## Begin
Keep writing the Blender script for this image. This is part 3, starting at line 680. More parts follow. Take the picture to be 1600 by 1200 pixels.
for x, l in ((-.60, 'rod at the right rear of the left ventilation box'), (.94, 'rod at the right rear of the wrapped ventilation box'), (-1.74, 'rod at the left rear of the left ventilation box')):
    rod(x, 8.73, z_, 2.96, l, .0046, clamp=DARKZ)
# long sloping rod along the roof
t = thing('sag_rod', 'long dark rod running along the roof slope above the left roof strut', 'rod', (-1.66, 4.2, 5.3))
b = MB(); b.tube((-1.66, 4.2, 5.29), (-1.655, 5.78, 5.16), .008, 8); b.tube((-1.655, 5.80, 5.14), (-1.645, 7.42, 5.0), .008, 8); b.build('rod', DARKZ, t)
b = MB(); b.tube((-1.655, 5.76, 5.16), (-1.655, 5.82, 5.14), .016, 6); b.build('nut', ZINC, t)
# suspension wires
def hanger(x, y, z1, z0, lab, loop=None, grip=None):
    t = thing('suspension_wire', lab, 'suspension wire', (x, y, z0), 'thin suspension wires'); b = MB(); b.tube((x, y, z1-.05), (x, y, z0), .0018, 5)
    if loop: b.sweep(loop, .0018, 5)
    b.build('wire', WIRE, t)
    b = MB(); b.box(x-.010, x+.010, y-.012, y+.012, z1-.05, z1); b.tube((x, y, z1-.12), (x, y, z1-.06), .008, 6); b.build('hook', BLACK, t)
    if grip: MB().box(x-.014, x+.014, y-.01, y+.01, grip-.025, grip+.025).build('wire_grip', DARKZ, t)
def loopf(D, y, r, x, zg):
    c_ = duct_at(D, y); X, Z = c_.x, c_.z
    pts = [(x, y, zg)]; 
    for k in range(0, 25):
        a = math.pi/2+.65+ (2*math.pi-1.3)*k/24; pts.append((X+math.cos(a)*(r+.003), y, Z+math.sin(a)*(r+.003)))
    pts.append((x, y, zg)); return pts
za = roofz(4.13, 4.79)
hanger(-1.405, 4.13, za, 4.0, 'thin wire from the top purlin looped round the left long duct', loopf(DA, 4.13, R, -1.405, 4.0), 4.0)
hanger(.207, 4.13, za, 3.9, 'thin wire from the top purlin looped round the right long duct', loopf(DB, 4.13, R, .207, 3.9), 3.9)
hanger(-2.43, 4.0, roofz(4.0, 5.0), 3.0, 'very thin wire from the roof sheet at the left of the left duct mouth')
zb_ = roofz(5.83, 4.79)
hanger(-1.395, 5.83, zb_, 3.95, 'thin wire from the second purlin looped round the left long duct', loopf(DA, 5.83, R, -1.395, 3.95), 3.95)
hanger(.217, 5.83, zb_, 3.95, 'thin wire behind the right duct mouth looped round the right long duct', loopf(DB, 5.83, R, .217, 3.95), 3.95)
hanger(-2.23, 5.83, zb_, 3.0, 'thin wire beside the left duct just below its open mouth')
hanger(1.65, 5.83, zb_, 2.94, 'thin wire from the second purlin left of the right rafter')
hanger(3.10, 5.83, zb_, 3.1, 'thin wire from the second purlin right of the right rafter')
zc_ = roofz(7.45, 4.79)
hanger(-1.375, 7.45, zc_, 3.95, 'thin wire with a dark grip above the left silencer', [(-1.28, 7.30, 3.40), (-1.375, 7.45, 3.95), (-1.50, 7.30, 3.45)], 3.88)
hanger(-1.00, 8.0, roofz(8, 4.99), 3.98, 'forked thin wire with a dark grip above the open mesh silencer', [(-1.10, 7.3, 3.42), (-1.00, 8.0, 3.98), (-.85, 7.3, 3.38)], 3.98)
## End
Work instructions: Each line must be given again exactly as written above.

Output for this exercise:
Keep writing the Blender script for this image. This is part 3, starting at line 680. More parts follow. Take the picture to be 1600 by 1200 pixels.
for x, l in ((-.60, 'rod at the right rear of the left ventilation box'), (.94, 'rod at the right rear of the wrapped ventilation box'), (-1.74, 'rod at the left rear of the left ventilation box')):
    rod(x, 8.73, z_, 2.96, l, .0046, clamp=DARKZ)
# long sloping rod along the roof
t = thing('sag_rod', 'long dark rod running along the roof slope above the left roof strut', 'rod', (-1.66, 4.2, 5.3))
b = MB(); b.tube((-1.66, 4.2, 5.29), (-1.655, 5.78, 5.16), .008, 8); b.tube((-1.655, 5.80, 5.14), (-1.645, 7.42, 5.0), .008, 8); b.build('rod', DARKZ, t)
b = MB(); b.tube((-1.655, 5.76, 5.16), (-1.655, 5.82, 5.14), .016, 6); b.build('nut', ZINC, t)
# suspension wires
def hanger(x, y, z1, z0, lab, loop=None, grip=None):
    t = thing('suspension_wire', lab, 'suspension wire', (x, y, z0), 'thin suspension wires'); b = MB(); b.tube((x, y, z1-.05), (x, y, z0), .0018, 5)
    if loop: b.sweep(loop, .0018, 5)
    b.build('wire', WIRE, t)
    b = MB(); b.box(x-.010, x+.010, y-.012, y+.012, z1-.05, z1); b.tube((x, y, z1-.12), (x, y, z1-.06), .008, 6); b.build('hook', BLACK, t)
    if grip: MB().box(x-.014, x+.014, y-.01, y+.01, grip-.025, grip+.025).build('wire_grip', DARKZ, t)
def loopf(D, y, r, x, zg):
    c_ = duct_at(D, y); X, Z = c_.x, c_.z
    pts = [(x, y, zg)]; 
    for k in range(0, 25):
        a = math.pi/2+.65+ (2*math.pi-1.3)*k/24; pts.append((X+math.cos(a)*(r+.003), y, Z+math.sin(a)*(r+.003)))
    pts.append((x, y, zg)); return pts
za = roofz(4.13, 4.79)
hanger(-1.405, 4.13, za, 4.0, 'thin wire from the top purlin looped round the left long duct', loopf(DA, 4.13, R, -1.405, 4.0), 4.0)
hanger(.207, 4.13, za, 3.9, 'thin wire from the top purlin looped round the right long duct', loopf(DB, 4.13, R, .207, 3.9), 3.9)
hanger(-2.43, 4.0, roofz(4.0, 5.0), 3.0, 'very thin wire from the roof sheet at the left of the left duct mouth')
zb_ = roofz(5.83, 4.79)
hanger(-1.395, 5.83, zb_, 3.95, 'thin wire from the second purlin looped round the left long duct', loopf(DA, 5.83, R, -1.395, 3.95), 3.95)
hanger(.217, 5.83, zb_, 3.95, 'thin wire behind the right duct mouth looped round the right long duct', loopf(DB, 5.83, R, .217, 3.95), 3.95)
hanger(-2.23, 5.83, zb_, 3.0, 'thin wire beside the left duct just below its open mouth')
hanger(1.65, 5.83, zb_, 2.94, 'thin wire from the second purlin left of the right rafter')
hanger(3.10, 5.83, zb_, 3.1, 'thin wire from the second purlin right of the right rafter')
zc_ = roofz(7.45, 4.79)
hanger(-1.375, 7.45, zc_, 3.95, 'thin wire with a dark grip above the left silencer', [(-1.28, 7.30, 3.40), (-1.375, 7.45, 3.95), (-1.50, 7.30, 3.45)], 3.88)
hanger(-1.00, 8.0, roofz(8, 4.99), 3.98, 'forked thin wire with a dark grip above the open mesh silencer', [(-1.10, 7.3, 3.42), (-1.00, 8.0, 3.98), (-.85, 7.3, 3.38)], 3.98)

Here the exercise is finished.